Island Packet SP Cruiser ditched at sea

The friendliest place on the web for anyone who enjoys boating.
If you have answers, please help by responding to the unanswered posts.
From the tone of the video it did not strike me that they understood the mistakes being made along the way at the time. It felt more like "check out our crazy adventure dude!" Kind of video.

:lol:

Wether they intended to share a mistake or were boasting about the adventure matters not to me, it's all about the learning man :socool:
 
The boat was being delivered to the Gulf coast. I read that in an article about the incident. The route from the Chesapeake to Florida is much faster if done offshore running 24/7. But that assumes decent weather. The run around Cape Hatteras from October to late April is subject to significant risk of severe conditions. Why risk it?
 
Actually the moral is only half be a fair weather cruiser. The other half is train as if not. Pick a small wind day, cut your engine and tell your crew you are unconscious and they must save the ship. Throw a life preserver any old time and call man overboard. Heave to and then show them again and again how to.
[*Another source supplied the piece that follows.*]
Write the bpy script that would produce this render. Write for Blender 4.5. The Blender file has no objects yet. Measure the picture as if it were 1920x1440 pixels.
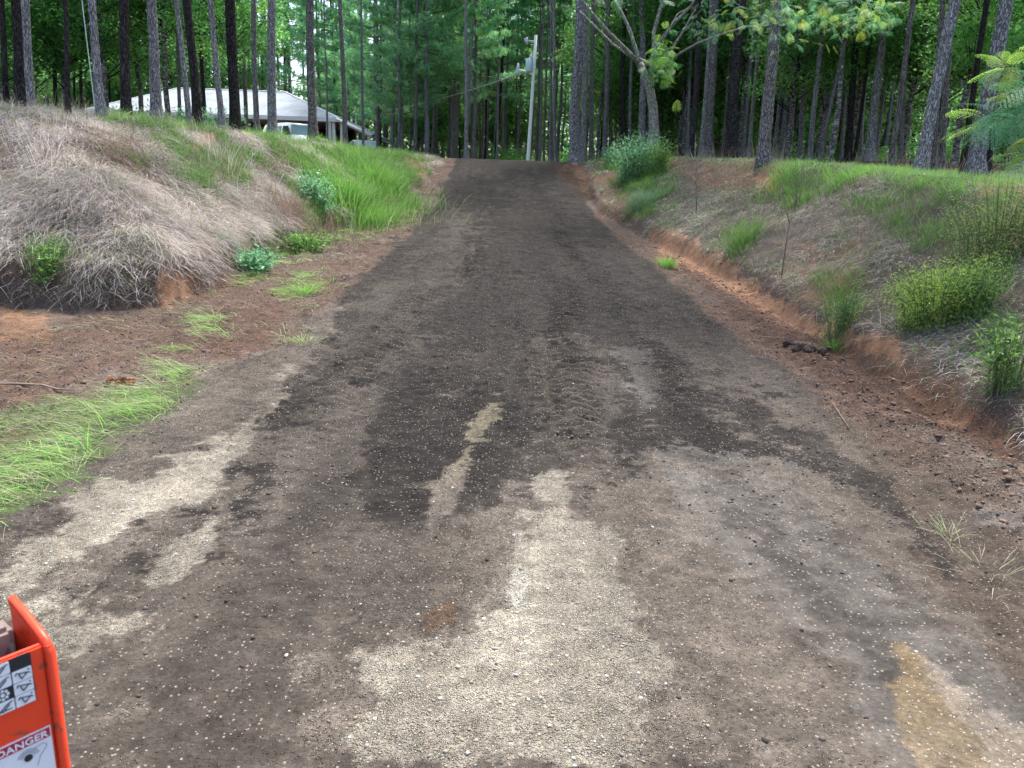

Don't starve your diesel but act as if and have them walk through every step they would take while the deck is pitching. Don't open a sea cock but have them deploy the hand pumps and begin. Deploy the sea anchor in the middle of a moonless night and you've cut the breakers. Your pax and crew will start to have fun with all of it, build their confidence which is important when you start barking orders for real, and most of all they will trust and follow you. Dollars to donuts this crew went outside to save time because inside may be shorter but it's slow and if you don't know it you can get out of the channel easy especially if you are trying to run nights. Outside you can run. Outside the banks you can run straight to hell. How they got there without knowing what was coming and without knowing how to use their sail rig is a question for the CG. Personally, I would have taken their license until they proved it was not master's error. Finally, as for attending King's Point or any academy, that does not make you a good captain, it only gives you a ticket. You see the same in pilots, one pilot over Buffalo loses air speed and pulls up causing a pancake dive that kills all. Another takes a bird strike and glides his flying rock to a smooth landing in the Hudson, all live. The difference, taking time to train and over train and then train some more and then avoiding all of it whenever possible.